┌─ SUPPLIED RECORDS

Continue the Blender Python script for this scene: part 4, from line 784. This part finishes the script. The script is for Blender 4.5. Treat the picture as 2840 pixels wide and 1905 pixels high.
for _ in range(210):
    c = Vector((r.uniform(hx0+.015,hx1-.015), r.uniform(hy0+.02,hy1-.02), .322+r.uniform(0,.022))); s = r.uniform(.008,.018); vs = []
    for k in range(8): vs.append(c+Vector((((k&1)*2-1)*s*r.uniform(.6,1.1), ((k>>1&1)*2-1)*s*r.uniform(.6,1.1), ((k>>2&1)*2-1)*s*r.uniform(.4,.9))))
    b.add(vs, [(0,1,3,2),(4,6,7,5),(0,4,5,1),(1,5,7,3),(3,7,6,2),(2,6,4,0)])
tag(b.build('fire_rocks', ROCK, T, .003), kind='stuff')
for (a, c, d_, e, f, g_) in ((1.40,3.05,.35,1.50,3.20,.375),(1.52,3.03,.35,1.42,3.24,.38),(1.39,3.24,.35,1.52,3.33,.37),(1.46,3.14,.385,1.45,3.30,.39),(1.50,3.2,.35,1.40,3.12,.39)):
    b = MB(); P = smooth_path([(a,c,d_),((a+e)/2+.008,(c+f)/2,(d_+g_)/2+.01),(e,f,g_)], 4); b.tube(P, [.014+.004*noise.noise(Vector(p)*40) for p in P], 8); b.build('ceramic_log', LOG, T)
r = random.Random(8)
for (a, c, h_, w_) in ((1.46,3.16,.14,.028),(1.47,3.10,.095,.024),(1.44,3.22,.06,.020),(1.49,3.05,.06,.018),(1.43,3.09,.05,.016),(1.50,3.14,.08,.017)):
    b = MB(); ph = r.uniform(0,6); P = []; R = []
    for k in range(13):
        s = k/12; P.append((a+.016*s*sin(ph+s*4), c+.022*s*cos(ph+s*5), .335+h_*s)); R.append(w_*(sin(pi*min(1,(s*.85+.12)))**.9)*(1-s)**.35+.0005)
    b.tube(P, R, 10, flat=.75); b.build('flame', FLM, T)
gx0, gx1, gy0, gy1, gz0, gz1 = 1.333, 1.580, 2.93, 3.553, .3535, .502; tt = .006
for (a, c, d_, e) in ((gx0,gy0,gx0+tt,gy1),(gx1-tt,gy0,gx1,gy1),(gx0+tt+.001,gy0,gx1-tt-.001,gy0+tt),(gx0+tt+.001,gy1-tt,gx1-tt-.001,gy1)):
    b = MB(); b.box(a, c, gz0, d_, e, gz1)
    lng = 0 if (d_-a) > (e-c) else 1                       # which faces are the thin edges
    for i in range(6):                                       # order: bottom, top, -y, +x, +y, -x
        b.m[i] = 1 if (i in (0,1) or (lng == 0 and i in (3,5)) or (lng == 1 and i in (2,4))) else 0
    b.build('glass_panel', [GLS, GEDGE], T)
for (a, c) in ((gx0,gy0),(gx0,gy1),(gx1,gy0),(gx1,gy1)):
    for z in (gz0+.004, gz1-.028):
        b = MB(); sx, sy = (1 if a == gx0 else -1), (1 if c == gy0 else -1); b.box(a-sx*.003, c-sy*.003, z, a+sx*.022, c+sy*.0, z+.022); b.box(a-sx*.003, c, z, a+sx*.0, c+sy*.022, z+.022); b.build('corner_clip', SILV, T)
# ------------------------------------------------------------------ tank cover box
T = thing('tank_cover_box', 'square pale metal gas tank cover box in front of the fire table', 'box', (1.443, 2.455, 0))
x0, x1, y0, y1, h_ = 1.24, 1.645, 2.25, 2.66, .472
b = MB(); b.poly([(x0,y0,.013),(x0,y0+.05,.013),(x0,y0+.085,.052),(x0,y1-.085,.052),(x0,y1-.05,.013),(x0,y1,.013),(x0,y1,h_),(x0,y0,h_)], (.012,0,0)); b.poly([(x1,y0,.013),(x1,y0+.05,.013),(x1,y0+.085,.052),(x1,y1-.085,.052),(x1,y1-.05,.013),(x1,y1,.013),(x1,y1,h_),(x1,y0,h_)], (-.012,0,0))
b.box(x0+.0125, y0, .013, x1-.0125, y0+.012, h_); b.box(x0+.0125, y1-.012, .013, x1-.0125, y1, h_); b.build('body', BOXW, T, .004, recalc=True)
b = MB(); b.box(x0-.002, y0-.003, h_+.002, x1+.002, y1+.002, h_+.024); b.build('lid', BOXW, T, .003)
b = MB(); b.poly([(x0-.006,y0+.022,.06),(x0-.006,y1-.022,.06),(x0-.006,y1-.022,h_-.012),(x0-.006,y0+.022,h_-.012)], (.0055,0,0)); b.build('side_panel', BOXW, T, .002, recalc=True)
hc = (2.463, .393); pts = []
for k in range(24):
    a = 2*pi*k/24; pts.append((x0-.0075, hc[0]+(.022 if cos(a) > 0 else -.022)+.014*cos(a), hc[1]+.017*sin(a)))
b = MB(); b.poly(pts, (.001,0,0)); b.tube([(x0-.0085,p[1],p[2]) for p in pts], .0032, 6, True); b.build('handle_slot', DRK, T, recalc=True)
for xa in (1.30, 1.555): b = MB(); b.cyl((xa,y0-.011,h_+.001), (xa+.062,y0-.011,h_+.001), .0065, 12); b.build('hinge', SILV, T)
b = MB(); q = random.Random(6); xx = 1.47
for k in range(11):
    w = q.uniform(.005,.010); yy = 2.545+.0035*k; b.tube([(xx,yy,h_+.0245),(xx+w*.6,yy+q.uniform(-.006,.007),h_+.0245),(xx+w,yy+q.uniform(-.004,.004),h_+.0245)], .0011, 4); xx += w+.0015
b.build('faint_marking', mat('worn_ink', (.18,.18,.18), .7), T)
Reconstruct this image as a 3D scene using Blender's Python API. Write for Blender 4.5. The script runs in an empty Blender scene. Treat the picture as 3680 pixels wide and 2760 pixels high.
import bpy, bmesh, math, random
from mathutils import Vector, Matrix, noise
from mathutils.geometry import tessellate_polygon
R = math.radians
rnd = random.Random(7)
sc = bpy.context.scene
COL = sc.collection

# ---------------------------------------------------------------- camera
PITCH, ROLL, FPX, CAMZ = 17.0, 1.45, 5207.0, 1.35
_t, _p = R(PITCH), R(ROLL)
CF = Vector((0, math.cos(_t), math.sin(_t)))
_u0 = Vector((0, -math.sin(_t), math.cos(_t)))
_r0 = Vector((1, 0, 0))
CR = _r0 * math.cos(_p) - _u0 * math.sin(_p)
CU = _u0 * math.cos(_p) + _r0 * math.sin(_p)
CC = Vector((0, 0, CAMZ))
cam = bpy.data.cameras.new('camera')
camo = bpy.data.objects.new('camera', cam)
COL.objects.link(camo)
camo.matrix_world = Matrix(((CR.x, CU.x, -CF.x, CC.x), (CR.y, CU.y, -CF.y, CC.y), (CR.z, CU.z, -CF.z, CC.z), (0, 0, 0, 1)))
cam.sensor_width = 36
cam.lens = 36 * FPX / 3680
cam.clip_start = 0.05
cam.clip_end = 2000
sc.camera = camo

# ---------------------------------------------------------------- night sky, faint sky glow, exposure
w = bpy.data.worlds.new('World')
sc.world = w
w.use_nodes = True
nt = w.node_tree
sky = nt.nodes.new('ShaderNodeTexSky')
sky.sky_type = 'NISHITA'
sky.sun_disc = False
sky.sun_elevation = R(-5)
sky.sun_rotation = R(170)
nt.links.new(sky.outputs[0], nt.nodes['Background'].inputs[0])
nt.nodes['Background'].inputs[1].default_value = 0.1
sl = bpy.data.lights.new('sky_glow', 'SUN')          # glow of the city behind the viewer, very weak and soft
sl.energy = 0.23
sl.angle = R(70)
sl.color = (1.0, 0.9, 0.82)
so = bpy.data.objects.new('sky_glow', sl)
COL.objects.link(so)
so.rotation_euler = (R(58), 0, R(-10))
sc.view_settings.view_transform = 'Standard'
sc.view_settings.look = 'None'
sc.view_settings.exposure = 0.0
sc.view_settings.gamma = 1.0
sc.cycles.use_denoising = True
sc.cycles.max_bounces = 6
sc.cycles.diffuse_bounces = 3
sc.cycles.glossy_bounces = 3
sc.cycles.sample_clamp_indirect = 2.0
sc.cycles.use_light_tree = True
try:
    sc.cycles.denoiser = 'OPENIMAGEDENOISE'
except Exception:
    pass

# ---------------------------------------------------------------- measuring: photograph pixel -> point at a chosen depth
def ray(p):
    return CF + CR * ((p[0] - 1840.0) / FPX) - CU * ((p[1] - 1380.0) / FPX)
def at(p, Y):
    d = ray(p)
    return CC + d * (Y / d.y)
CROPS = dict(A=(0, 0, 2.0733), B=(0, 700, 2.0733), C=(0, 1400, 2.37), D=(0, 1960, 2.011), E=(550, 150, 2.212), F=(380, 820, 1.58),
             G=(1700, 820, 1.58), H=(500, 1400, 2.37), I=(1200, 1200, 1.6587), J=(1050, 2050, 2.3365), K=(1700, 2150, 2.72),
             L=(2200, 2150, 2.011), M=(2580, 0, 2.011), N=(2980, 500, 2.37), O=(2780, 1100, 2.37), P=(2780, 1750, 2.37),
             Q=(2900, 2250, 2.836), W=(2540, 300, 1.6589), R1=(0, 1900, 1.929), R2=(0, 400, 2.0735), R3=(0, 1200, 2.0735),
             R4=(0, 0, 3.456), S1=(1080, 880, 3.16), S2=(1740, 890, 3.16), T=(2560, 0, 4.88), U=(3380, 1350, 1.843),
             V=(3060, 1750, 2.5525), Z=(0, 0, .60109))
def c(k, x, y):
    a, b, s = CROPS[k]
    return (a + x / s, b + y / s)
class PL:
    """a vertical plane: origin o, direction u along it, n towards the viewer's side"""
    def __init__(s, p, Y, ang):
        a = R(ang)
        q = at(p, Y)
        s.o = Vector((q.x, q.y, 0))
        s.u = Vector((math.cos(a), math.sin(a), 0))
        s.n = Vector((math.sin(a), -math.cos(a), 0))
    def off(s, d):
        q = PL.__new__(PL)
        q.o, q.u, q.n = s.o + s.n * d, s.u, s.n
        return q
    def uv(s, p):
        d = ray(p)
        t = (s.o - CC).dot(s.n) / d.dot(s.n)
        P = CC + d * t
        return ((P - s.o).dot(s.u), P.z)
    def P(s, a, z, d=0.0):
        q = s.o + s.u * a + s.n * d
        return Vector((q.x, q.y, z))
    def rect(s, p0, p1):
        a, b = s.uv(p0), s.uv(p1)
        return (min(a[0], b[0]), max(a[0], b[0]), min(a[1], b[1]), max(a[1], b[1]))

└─

WORK REQUIRED >> Scan the material and collect every line that contains "Treat".

FULL OUTPUT >>
Continue the Blender Python script for this scene: part 4, from line 784. This part finishes the script. The script is for Blender 4.5. Treat the picture as 2840 pixels wide and 1905 pixels high.
Reconstruct this image as a 3D scene using Blender's Python API. Write for Blender 4.5. The script runs in an empty Blender scene. Treat the picture as 3680 pixels wide and 2760 pixels high.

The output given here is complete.